Ironically, however, the treatment here, co-written with Stuart Blumberg, is far more textured and universal here than in Ephron's dependence on tired stereotypes and slapstick. The superb performances don't hurt either. The multi-layered story feels like a series of illuminations about these five characters. It begins when Joni and Laser decide to track down their sperm donor father without consulting their mothers. Paul turns out to be an easygoing, LA-style restaurateur and organic farmer, and as he begins to insinuate himself into the family's life, the director exposes the confused feelings of a family toward someone who's intractably part of them yet a complete stranger.
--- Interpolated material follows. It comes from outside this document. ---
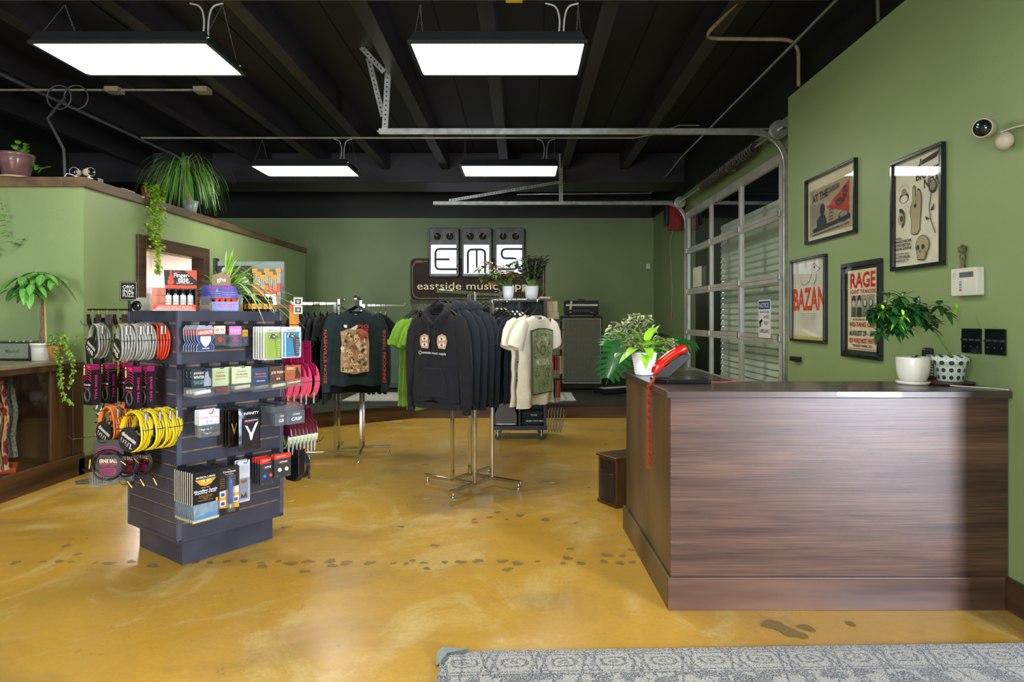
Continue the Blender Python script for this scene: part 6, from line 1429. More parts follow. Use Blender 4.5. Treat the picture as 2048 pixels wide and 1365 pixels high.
# ---------------------------------------------------------------- pedal shaped wall sign
YB = 12.9
def bx_(px, py): p = wp(px, py, 12.85); return p.x, p.z
sg = thing('wall_sign', 'brown rounded wall sign lettered eastside music, with three lit pedal boxes above it', 'sign', ((956 - 1045) * 12.85 / F0, 12.895, H0))
SC_ = 12.85 / F0
def SX(px): return (px - 956) * SC_
def SZ(py): return (636 - py) * SC_
BRN = mat('rusty_brown_board', '4b3425', '3a281c', rough=.6, scale=3)
TAN = mat('sign_tan', 'bba37a', rough=.5)
m = MB(); m.prism(rrect(SX(821), SX(1090), SZ(601), SZ(517), .1, 8), -.04, 0); m.build('board', BRN, sg, bevel=.004)
m = MB(); P = [(SX(844), -.046, SZ(523)), (SX(835), -.046, SZ(524))] + [(SX(832) + .0, -.046, SZ(528))]
P = [(SX(856), -.046, SZ(523.5)), (SX(838), -.046, SZ(523.5)), (SX(830), -.046, SZ(526)), (SX(825), -.046, SZ(533)), (SX(825), -.046, SZ(585)), (SX(828), -.046, SZ(593)), (SX(836), -.046, SZ(597)), (SX(1076), -.046, SZ(597)), (SX(1084), -.046, SZ(593)), (SX(1087), -.046, SZ(585)), (SX(1087), -.046, SZ(530))]
m.tube(P, .013, 8); m.cyl((SX(831), -.05, SZ(523.5)), (SX(845), -.05, SZ(523.5)), .027, 12); m.build('cable_outline', TAN, sg)
MB().text('eastside music supply', SX(955), SZ(574.5), 246 * SC_ * .98, 19 * SC_, -.05, bold=0).build('lettering', mat('sign_cream', 'd9cda0', rough=.5, emit=.25), sg)
STL = mat('brushed_dark_steel', '5d605e', '474a49', rough=.38, metal=.65, scale=6)
LIT = mat('lit_white_panel', 'e6e8ff', emit=.55)
kn = {0: (2.4, pi / 2), 1: (2.25, .8), 2: (pi / 2, .75)}
for i, (a, b_) in enumerate(((860, 919), (925, 984), (990, 1049))):
    bx = MB()
    bx.prism(rrect(SX(a), SX(b_), SZ(555), SZ(458), .05, 6), -.18, -.02); bx.build('pedal_box', STL, sg, bevel=.008)
    bx = MB().prism([(SX(a + 4), SZ(549)), (SX(b_ - 5), SZ(549)), (SX(b_ - 5), SZ(491.5)), (SX(a + 4), SZ(491.5))], -.186, -.18); bx.build('lit_panel', LIT, sg)
    c = (a + b_) / 2; y = -.2; L_ = MB()
    if i == 0: L_.tube(bend([(SX(b_ - 4), y, SZ(500)), (SX(a + 13), y, SZ(500)), (SX(a + 13), y, SZ(540)), (SX(b_ - 4), y, SZ(540))], .09, 6), .02, 6).tube([(SX(a + 13), y, SZ(520.5)), (SX(a + 41), y, SZ(520.5))], .02, 6)
    if i == 1: L_.tube(bend([(SX(a + 12), y, SZ(548)), (SX(a + 12), y, SZ(501)), (SX(b_ - 13), y, SZ(501)), (SX(b_ - 13), y, SZ(548))], .09, 6), .02, 6).tube([(SX(c), y, SZ(501)), (SX(c), y, SZ(537))], .017, 6)
    if i == 2: L_.tube(bend([(SX(b_ - 4), y, SZ(500)), (SX(a + 14), y, SZ(500)), (SX(a + 14), y, SZ(518.5)), (SX(b_ - 14), y, SZ(518.5)), (SX(b_ - 14), y, SZ(540)), (SX(a + 6), y, SZ(540))], .09, 6), .02, 6)
    L_.build('letter', mat('letter_dark_steel', '3f4348', rough=.4, metal=.3), sg)
    for j, sx in enumerate((-12.5, 12)):
        kr = MB().lathe([(.088, 0), (.09, .03), (.076, .032), (.074, .02)], (SX(c + sx), -.18, SZ(475)), 24, axis='-y').build('knob_ring', TAN, sg)
        an = kn[i][j]; q = MB().lathe([(.072, .018), (.07, .026), (.002, .028)], (SX(c + sx), -.18, SZ(475)), 20, axis='-y'); q.ink(mat('knob_tan', 'b09a6a')); cx, cz = SX(c + sx), SZ(475)
        q.bar((cx, -.215, cz), (cx + .075 * math.cos(an), -.215, cz + .075 * math.sin(an)), .02, .03, up=(0, 1, 0)); q.build('knob', plain('2c3234'), kr)
# ---------------------------------------------------------------- rolling black shelf unit
cu = thing('rolling_shelf', 'black rolling shelf unit on casters behind the cream tee, plants on top', 'shelf unit', (-.035, 7.4, 0))
BLM = mat('black_melamine', '1b1b1e', rough=.4)
X0, X1, ZB, ZT2 = -.305, .305, .12, 1.62
MB().box(X0, X1, 0, .5, ZT2 - .025, ZT2).build('top_panel', BLM, cu, bevel=.002)
MB().box(X0, X1 + .01, 0, .5, ZB, ZB + .05).build('bottom_panel', BLM, cu, bevel=.002)
MB().box(X1 - .03, X1, .002, .5, ZB + .05, ZT2 - .025).build('right_panel', BLM, cu)
MB().box(X0, X0 + .02, .002, .5, ZB + .05, ZT2 - .025).build('left_panel', BLM, cu)
MB().box(X0 + .02, X1 - .03, .46, .5, ZB + .05, ZT2 - .025).build('back_panel', BLM, cu)
MB().box(-.01, .01, .002, .46, ZB + .05, ZT2 - .025).build('divider', BLM, cu)
for z in (.52, .88, 1.24): MB().box(X0 + .02, X1 - .03, .002, .46, z, z + .02).build('shelf', BLM, cu)
MB().prism([(X0 + .02, ZB + .05), (-.02, ZB + .05), (-.02, .46), (-.06, .44), (-.09, .38), (-.1, .30), (-.2, .30), (-.24, .38), (-.25, .44), (X0 + .02, .46)], .02, .03)
MB().prism([(-.28, .18), (-.03, .18), (-.03, .3), (-.055, .36), (-.05, .42), (-.035, .46), (-.275, .46), (-.26, .42), (-.255, .36), (-.28, .3)], -.004, .012).build('front_panel', mat('grey_panel', '4b4742', rough=.4), cu, bevel=.002)
MB().bar((-.26, -.01, .19), (-.05, -.01, .19), .01, .012).build('rail', GALV, cu)
for x in (-.25, .25):
    for y in (.06, .44):
        m = MB().lathe([(.032, -.012), (.034, 0), (.032, .012)], (x, y, .034), 16, axis='-y'); m.ink(GALV).bar((x, y, .04), (x, y, .12), .03, .012); m.build('caster', BLKPL, cu)
fs_ = None
for i in range(4):
    z = .171 + .034 * i; lab = 'folded black shirt in the lower right cubby, ' + ('bottom', 'second', 'third', 'top')[i] + ' of the pile'
    m = MB(); n = 14; m.rings([[(.14 * (1 - .06 * abs(j)) * (abs(math.cos(a)) ** .5) * (1 if math.cos(a) > 0 else -1) + .005 * math.sin(3 * a + i), .17 * (1 - .05 * abs(j)) * (abs(math.sin(a)) ** .5) * (1 if math.sin(a) > 0 else -1), .017 + j * .0155) for a in [2 * pi * k / 24 for k in range(24)]] for j in (-1, -.5, 0, .5, 1)])
    if i in (1, 3): m.ink('c9cac6').text('ROCK ' if i == 3 else 'MUSIC CITY FEST', .02, .017, .07 if i == 3 else .2, .018, -.172)
    o = m.build('folded_shirt', cloth('20272b'), None); o.location = (.115 + .006 * math.sin(i * 2), 7.585, z); tag(o, lab, 'folded shirt', 'folded black shirts in the cubby')
# pegs with picks and packs on its right side (edge on)
r = random.Random(5)
def edge_packs(zt, hh, n, cols, lab, w=.09, x0=.285, dx=.026):
    t = None
    for i in range(n):
        c = cols[i % len(cols)]; l_ = lab + ', ' + ('nearest the shelf', 'second from the shelf', 'third from the shelf', 'fourth from the shelf', 'fifth from the shelf', 'sixth from the shelf', 'outermost')[min(i, 6)]
        o = MB().prism([(-w / 2, 0), (w / 2, 0), (w / 2 + .005, -hh), (-w / 2, -hh * 1.03)], -.006, .006).ink('d9d4cc').prism([(-w / 2, -hh * .8), (w / 2, -hh * .8), (w / 2, -hh), (-w / 2, -hh)], -.0075, .0075).build('hanging_pack', plain(c, .4))
        o.location = (x0 + dx * i, 7.43 + r.uniform(0, .02), zt); o.rotation_euler = (0, r.uniform(-.05, .05), pi / 2 - .25 + r.uniform(-.1, .1)); tag(o, l_, 'accessory pack', 'packs hanging off the side of the black shelf')
edge_packs(1.25, .21, 7, ['7a3a34', '8a4a6a', 'b8402a', 'c0452c', 'a83a2a', 'b8402a', '96302a'], 'red packet hanging edge on, top row')
edge_packs(.96, .20, 7, ['a8382a', 'b8a090', 'b8402a', '8a2c24', 'b03a2c', 'a8382a', 'c9c0b0'], 'red and white packet hanging edge on, middle row')
edge_packs(.68, .24, 6, ['b8402a', 'c9482c', '2c2a2a', '34302e', '403c38', 'b8402a'], 'red or black packet hanging edge on, third row', w=.1)
for z in (1.26, .97, .69, .36): o = tag(MB().tube([(.27, 7.44, z), (.285 + .2, 7.44, z), (.49, 7.44, z + .015)], .004, 6).build('display_hook', HKM), 'black prong off the right side of the rolling shelf at ' + {1.26: 'the top', .97: 'the second level', .69: 'the third level', .36: 'the bottom'}[z], 'hook', 'prongs on the rolling shelf')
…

Jules is intrigued, while Nic is suspicious and increasingly angry at someone she views as an interloper. At the same time, Cholodenko focuses attention on how Joni and Laser discover themselves sexually in a gay family with much of the comedy comes at the expense of Nic and Jules, who spice up their sex life with gay porn.

Without resorting to stereotypes, the film succeeds in making this family seem quite ordinary with the kids constantly embarrassed by their moms' emotionalism and need for order. Jules and Nic have a marriage that looks like any straight one of twenty years duration. A certain brittleness has crept into Annette Bening's work of late, although the approach works well in her well-etched portrayal of Nic. She has a particularly strong dinner table scene where she is finally seduced by Paul's laid-back charms, sings a woozy rendition of Joni Mitchell's "All I Want", makes a shocking discovery in the bathroom, and then returns to the table in an engulfing haze of silent disappointment. As Paul, Mark Ruffalo appears to be doing a variation of the ne'er-do-well character he played in "You Can Count on Me" but gives him a shaggy, SoCal veneer of materialistic success.

In a turn that reminds me a bit of "Annie Hall"-circa Diane Keaton, Julianne Moore plays the character that experiences the biggest arc in the story - nurturing and self-reflective one minute, spontaneous and regretful the next. For an actress often at home in period roles that require her to express repression, this feels like her most liberating work. As Joni, Mia Wasikowska - superb in Tim Burton's redux of "Alice in Wonderland" earlier this year - has the coltish manner of a young Gwyneth Paltrow and brings lucidity to her maturing character. Growing up from his cherubic turns in "Little Manhattan" and "The Bridge to Terabithia", Josh Hutcherson appears to be graduating to troubled adolescent roles with ease. Yaya DaCosta is so strikingly beautiful as the girl Paul conveniently keeps at bay that you almost overlook the serene presence she brings to her scenes. Cholodenko has no problem filming graphic lovemaking scenes, and they don't feel gratuitous to the story. It's rare when a film manages to be funny, mature and involving as this one does.